Vous avez compris l’art prismatique aux lueurs troubles
et multiples de cet orfèvre magicien. Oh, le feu sourd et changeant qui dort
dans ses bijoux, les détails de nature, animaux ou fleurs, qui y sertissent
l’eau des gemmes. L’avez-vous assez bien chantée cette flore orfévrie, à la
fois byzantine, égyptienne et Renaissance. En avez-vous saisi les aspects de
madrépores et de joyaux sous-marins, oui, sous-marins, car, fleuris de bérils,
de péridots, d’opales et de saphirs pâles, couleur d’algues et de vagues, d’un
émail céruléen presque, ils ont l’air de joyaux restés longtemps au fond de la
mer.

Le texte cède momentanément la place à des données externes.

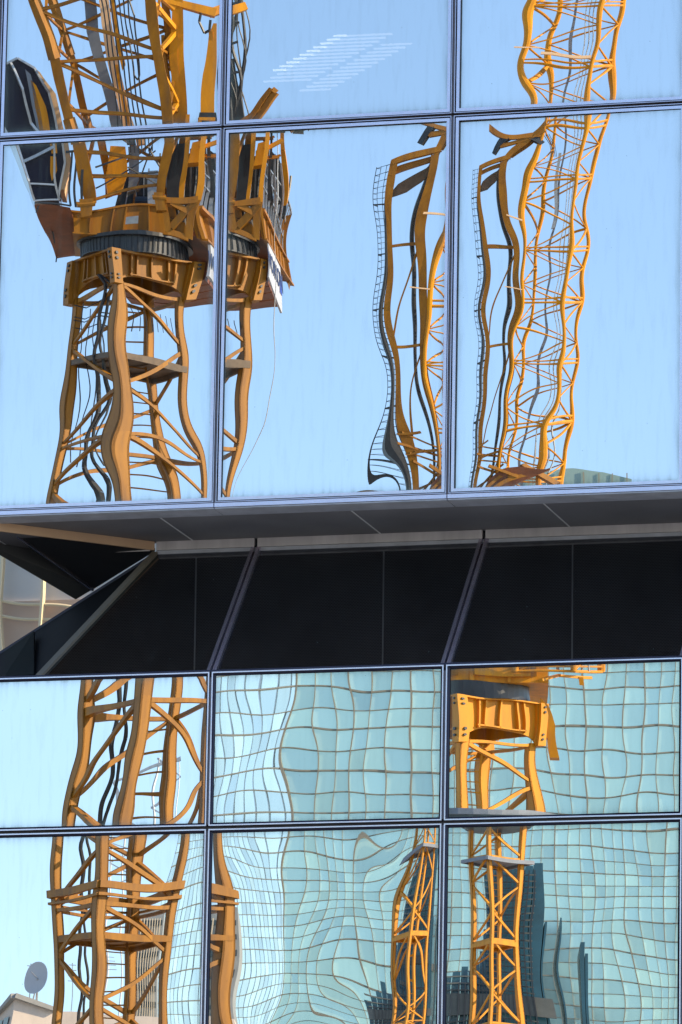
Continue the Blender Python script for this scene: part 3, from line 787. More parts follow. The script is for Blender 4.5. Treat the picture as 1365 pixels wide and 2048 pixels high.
# slewing ring
mb = MB(True)
mb.tube(cA + [0, 0, zc1 + .0], cA + [0, 0, zc1 + .34], 1.18, 48)
mb.tube(cA + [0, 0, zc1 + .34], cA + [0, 0, zc1 + .42], 1.30, 48)
ring = mb.build('slewing_ring', M['dark'], crA, OA)
mb = MB(True)
for i in range(60):
    a = 2 * math.pi * i / 60
    e = np.array([math.cos(a), math.sin(a), 0])
    mb.tube(cA + e * 1.2 + [0, 0, zc1 + .02], cA + e * 1.2 + [0, 0, zc1 + .36], .012, 5)
mb.build('ring_bolt', M['dark'], ring, OA)['kind'] = 'stuff'
# deck beam: front face frontal to the facade
mb = MB(True)
zd0 = zc1 + .42; zd1 = LA.z(408)
fl, fr = LA.p(-1.05, .25, 0), LA.p(1.12, .25, 0)
mb.box8((fl + fr) / 2 + ED * 1.2 + [0, 0, (zd0 + zd1) / 2], (fr - fl) / 2, ED * 1.2, (0, 0, (zd1 - zd0) / 2))
mb.box8((fl + fr) / 2 + ED * 1.2 + [0, 0, zd1 + .02], (fr - fl) / 2 * 1.05, ED * 1.26, (0, 0, .025))
mb.box8((fl + fr) / 2 + ED * 1.2 + [0, 0, zd0 - .01], (fr - fl) / 2 * 1.03, ED * 1.23, (0, 0, .02))
for t in (-.62, -.12, .12, .62): mb.box8((fl + fr) / 2 + (fr - fl) / 2 * t - ED * .03 + [0, 0, (zd0 + zd1) / 2], ER * .015, ED * .035, (0, 0, (zd1 - zd0) / 2 - .02))
deck = mb.build('deck_beam', M['yellow'], crA, OA)
mb = MB(True)
plate(LA, [(250, 443), (273, 443), (273, 455), (250, 455)], .02, .20, mb); mb.build('data_plate', M['steel'], deck, OA)
# right bracket with gusset
mb = MB(True)
for seg in (((331, 408), (331, 468)), ((331, 408), (390, 402)), ((388, 402), (368, 476)), ((331, 468), (368, 476)), ((338, 460), (388, 408)), ((345, 410), (378, 425))):
    bars(LA, [tuple((x, y, .1) for x, y in seg)], .10, mb, .14)
plate(LA, [(331, 440), (368, 446), (368, 476), (331, 470)], .05, .18, mb)
plate(LA, [(331, 410), (352, 409), (352, 440), (331, 440)], .05, .22, mb)
mb.build('bracket', M['yellow'], crA, OA)
for x in (168, 322):
    mb = MB(True)
    plate(LA, [(x - 12, 392), (x + 10, 390), (x + 12, 428), (x - 10, 432)], .25, -.05, mb)
    mb.tube(S(x - 16, 404, DA - .0), S(x + 16, 403, DA - .0), .07, 10)
    mb.build('jib_hinge', M['yellow'], crA, OA)
# rear machinery deck running away to the right
a0, a1 = LA.p(1.15, .6, 0), LA.p(1.95, .3, 0)
b0, b1 = LA.p(1.55, 7.4, 0), LA.p(2.55, 7.4, 0)
mb = MB(True)
zb = zd0 + .12
mb.prism([LA.p(-1.0, 2.4, zb), LA.p(1.75, .5, zb), LA.p(2.38, 5.5, zb), LA.p(-.1, 5.5, zb)], np.array([0, 0, .12]))
mb.build('machinery_deck', M['rust'], crA, OA)
mb = MB(True)
e0, e1 = LA.p(1.78, .5, 0), LA.p(2.42, 5.5, 0)
ev = e1 - e0; el = np.linalg.norm(ev); evn = ev / el; eo = np.cross(evn, EZ); eo = eo if eo @ ER > 0 else -eo
mb.prism([e0 + [0, 0, zb - .05], e0 + [0, 0, zb + .62], e1 + [0, 0, zb + .62], e1 + [0, 0, zb - .05]], -eo * .08)
for t in np.linspace(0, 1, 9): mb.bar(e0 + ev * t + eo * .02 + [0, 0, zb - .05], e0 + ev * t + eo * .02 + [0, 0, zb + .62], .05)
for z in (zb - .05, zb + .62): mb.bar(e0 + eo * .03 + [0, 0, z], e1 + eo * .03 + [0, 0, z], .10, .06)
mb.build('side_girder', M['yellow'], crA, OA)
mb = MB(True)
for t in np.linspace(0.02, 1, 15):
    mb.bar(e0 + ev * t + [0, 0, zb + .6], e0 + ev * t + [0, 0, zb + 1.75], .035)
for z in (1.15, 1.45, 1.75): mb.bar(e0 + [0, 0, zb + z], e1 + [0, 0, zb + z], .035)
f0, f1 = LA.p(-.1, 5.5, 0), e1
for t in np.linspace(0, 1, 6): mb.bar(f0 + (f1 - f0) * t + [0, 0, zb + .1], f0 + (f1 - f0) * t + [0, 0, zb + 1.6], .035)
mb.build('railing', M['steel'], crA, OA)
mb = MB(True)
for (u, k, w, dd_, z0_, h, m_) in ((1.15, 3.0, .5, .7, .12, 1.5, 'dark'), (1.45, 4.8, .6, .6, .12, 1.2, 'dark'), (.3, 3.2, .45, .6, .12, 1.9, 'dark'), (1.2, 1.5, .22, .3, 1.2, .45, 'yellow_sunlit'), (.7, 4.4, .5, .6, .12, 1.1, 'greyband'), (1.9, 4.9, .4, .5, .12, 1.35, 'yellow'), (.55, 4.9, .6, .4, .12, 1.0, 'yellow')):
    mb.box8(LA.p(u, k, zb + z0_ + h / 2), ER * w, ED * dd_, (0, 0, h / 2), m_)
    for t in (-.5, 0, .5): mb.box8(LA.p(u + w * t, k - dd_ - .015, zb + z0_ + h / 2), ER * .015, ED * .015, (0, 0, h / 2 * .9), 'steel')
for u, k in ((.75, 2.2), (1.4, 3.9)):
    mb.tube(LA.p(u - .45, k, zb + .75), LA.p(u + .45, k, zb + .75), .42, 24, m='dark'); mb.tube(LA.p(u - .5, k, zb + .75), LA.p(u - .45, k, zb + .75), .55, 24, m='yellow'); mb.tube(LA.p(u + .45, k, zb + .75), LA.p(u + .5, k, zb + .75), .55, 24, m='yellow')
rr = random.Random(8)
for j in range(26):
    u_, k_ = rr.uniform(.5, 2.0), rr.uniform(1.2, 5.3)
    w_, h_ = rr.uniform(.05, .22), rr.uniform(.3, 1.6)
    mb.box8(LA.p(u_, k_, zb + .15 + h_ / 2), ER * w_, ED * rr.uniform(.05, .3), (0, 0, h_ / 2), rr.choice(['dark', 'dark', 'black', 'steel', 'yellow_sunlit']))
for j in range(14):
    u_, k_ = rr.uniform(.8, 2.2), rr.uniform(.8, 5.2)
    mb.tube(LA.p(u_, k_, zb + .2), LA.p(u_ + rr.uniform(-.3, .3), k_ + rr.uniform(-.5, .5), zb + rr.uniform(1.2, 2.4)), .025, 6, m=rr.choice(['steel', 'dark', 'white']))
mb.build('winch_machinery', None, crA, OA)
mb = MB(True)
plate(LA, [(424, 428), (449, 431), (447, 560), (440, 578), (431, 520), (428, 470)], .5, 5.3, mb, 'yellow')
plate(LA, [(360, 318), (392, 300), (404, 340), (410, 402), (372, 404)], .3, 2.2, mb, 'dark')
plate(LA, [(402, 300), (418, 322), (430, 380), (436, 430), (420, 420), (406, 372)], .25, 3.6, mb, 'dark')
for a, b in (((386, 288), (392, 404)), ((398, 292), (404, 404)), ((410, 310), (414, 420)), ((420, 330), (428, 440)), ((376, 300), (380, 400))):
    bars(LA, [((*a, 1.6), (*b, 2.2))], .03, mb, m='steel')
mb.build('machinery_house', None, crA, OA)
# hanging counterweight slabs and banner
mb = MB(True)
for t in (.56, .68, .80, .92):
    c = e0 + ev * t - eo * 1.3 + [0, 0, zb - .30]
    mb.box8(c, eo * 1.0, evn * .26, (0, 0, .28))
mb.build('counterweight', M['rust'], crA, OA)
# banner on the outer face, real lettering (reads reversed in the mirror)
bs, bt = .06, .56
q0, q1 = e0 + ev * bs, e0 + ev * bt
mb = MB(True); zb0, zb1 = zb - 1.20, zb - .05
mb.prism([q0 + eo * .06 + [0, 0, zb0 + .15], q0 + eo * .06 + [0, 0, zb1], q1 + eo * .06 + [0, 0, zb1 - .1], q1 + eo * .06 + [0, 0, zb0]], -eo * .04)
ban = mb.build('banner', M['banner'], crA, OA)
mb = MB(True)
plate(LA, [(76, 410), (135, 409), (140, 425), (150, 478), (150, 516), (106, 519), (86, 470)], .0, 0, mb) if False else None
def text_mesh(txt, size, origin_v, xdir_v, m, parent, name='lettering'):
    cu = bpy.data.curves.new(name, 'FONT'); cu.body = txt; cu.size = size; cu.extrude = .004; cu.align_x = 'CENTER'; cu.align_y = 'CENTER'
    cu.offset = .012 * size
    tmp = bpy.data.objects.new(name, cu); COL.objects.link(tmp)
    bpy.context.view_layer.update()
    me = bpy.data.meshes.new_from_object(tmp.evaluated_get(bpy.context.evaluated_depsgraph_get()))
    bpy.data.objects.remove(tmp)
    x = Vector(yflip(xdir_v)).normalized(); z = Vector((0, 0, 1)); n = x.cross(z)   # n: toward reader = x cross up
    o_ = Vector(yflip(origin_v)) - Vector(OA)
    mtx = Matrix(((x[0], z[0], n[0], o_[0]), (x[1], z[1], n[1], o_[1]), (x[2], z[2], n[2], o_[2]), (0, 0, 0, 1)))
    me.transform(mtx); me.name = name; me.materials.clear(); me.materials.append(m)
    ob = bpy.data.objects.new(name, me); COL.objects.link(ob); ob.parent = parent
    return ob
qc = e0 + ev * (bs + bt) / 2 + eo * .075
text_mesh('MORROW', .66, qc + evn * -.12 + [0, 0, (zb0 + zb1) / 2 + .02], -evn, M['navy'], ban)
mb = MB(True)
for j in range(3):
    c = e0 + ev * (bt - .035) + eo * .07 + evn * (.05 - .12 * j) + [0, 0, (zb0 + zb1) / 2 - .05]
    mb.prism([c + [0, 0, -.22], c + evn * .07 + [0, 0, -.22], c + evn * .0 + [0, 0, .22 - .1 * j]], eo * .01)
mb.build('banner_mark', M['blue'], ban, OA)
# cab on the left
mb = MB(True)
cabp = [(8, 132), (33, 118), (68, 138), (98, 188), (114, 250), (130, 318), (122, 398), (76, 402), (58, 345), (30, 288), (8, 246), (-6, 190)]
plate(LA, cabp, 1.5, .1, mb); cab = mb.build('cab', M['cabglass'], crA, OA)
mb = MB(True)
fr = [[(8, 132), (33, 118), (68, 138), (98, 188), (114, 250), (130, 318), (122, 398), (76, 402), (58, 345), (30, 288), (8, 246)], [(18, 128), (45, 180), (68, 245), (104, 288), (112, 340), (124, 396)],
      [(42, 308), (106, 290)], [(62, 352), (114, 360)]]
for l in fr:
    bars(LA, [((a[0], a[1], .02), (b[0], b[1], .02)) for a, b in zip(l[:-1], l[1:])], .055, mb, .05)
mb.build('cab_frame', M['steel'], cab, OA)
mb = MB(True)
plate(LA, [(68, 138), (80, 146), (112, 190), (126, 250), (142, 318), (134, 372), (126, 372), (128, 318), (114, 250), (96, 186)], 1.4, .15, mb, 'tan')
plate(LA, [(60, 160), (72, 172), (92, 215), (104, 262), (112, 300), (100, 300), (86, 262), (72, 215)], .03, .04, mb, 'yellow_sunlit')
plate(LA, [(48, 140), (60, 150), (80, 215), (92, 262), (82, 262), (66, 212)], .03, .04, mb, 'greyband')
plate(LA, [(98, 304), (110, 306), (116, 330), (108, 350), (102, 330)], .03, .04, mb, 'yellow_sunlit')
mb.build('cab_panel', None, cab, OA)
mb = MB(True)
plate(LA, [(76, 412, 0), (140, 412, 0), (152, 470, 2.2), (152, 516, 3.0), (108, 519, 3.0), (88, 470, 1.5)], .2, 0, mb)
mb.build('cab_platform', M['rust'], crA, OA)
mb = MB(True)
bars(LA, [((76, 408), (142, 408)), ((142, 408), (142, 300)), ((130, 300), (160, 298)), ((150, 300), (150, 410)), ((160, 300), (160, 410))], .04, mb)
bars(LA, [((84, 415, 0), (80, 434, 0)), ((100, 470, 1.5), (102, 492, 1.5)), ((109, 518, 3), (109, 530, 3))], .03, mb)
mb.build('cab_railing', M['dark'], crA, OA)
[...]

Animaux de Salomon, coupe du Roi de Thulé, ils sont surtout l’écrin des
villes englouties, et la fille du roi d’Ys devait en porter de semblables quand
elle livra les clés des écluses au Démon. Les colliers de Barruchini, ces
ruissellements de pierres bleues et vertes, ces bracelets trop lourds incrustés
d’opale, Gustave Moreau en a fleuri la nudité de ses princesses maudites. Ce
sont les joyaux de Cléopâtre et de Salomé ; ce sont aussi des joyaux de
légende, des joyaux de clair de lune et du crépuscule.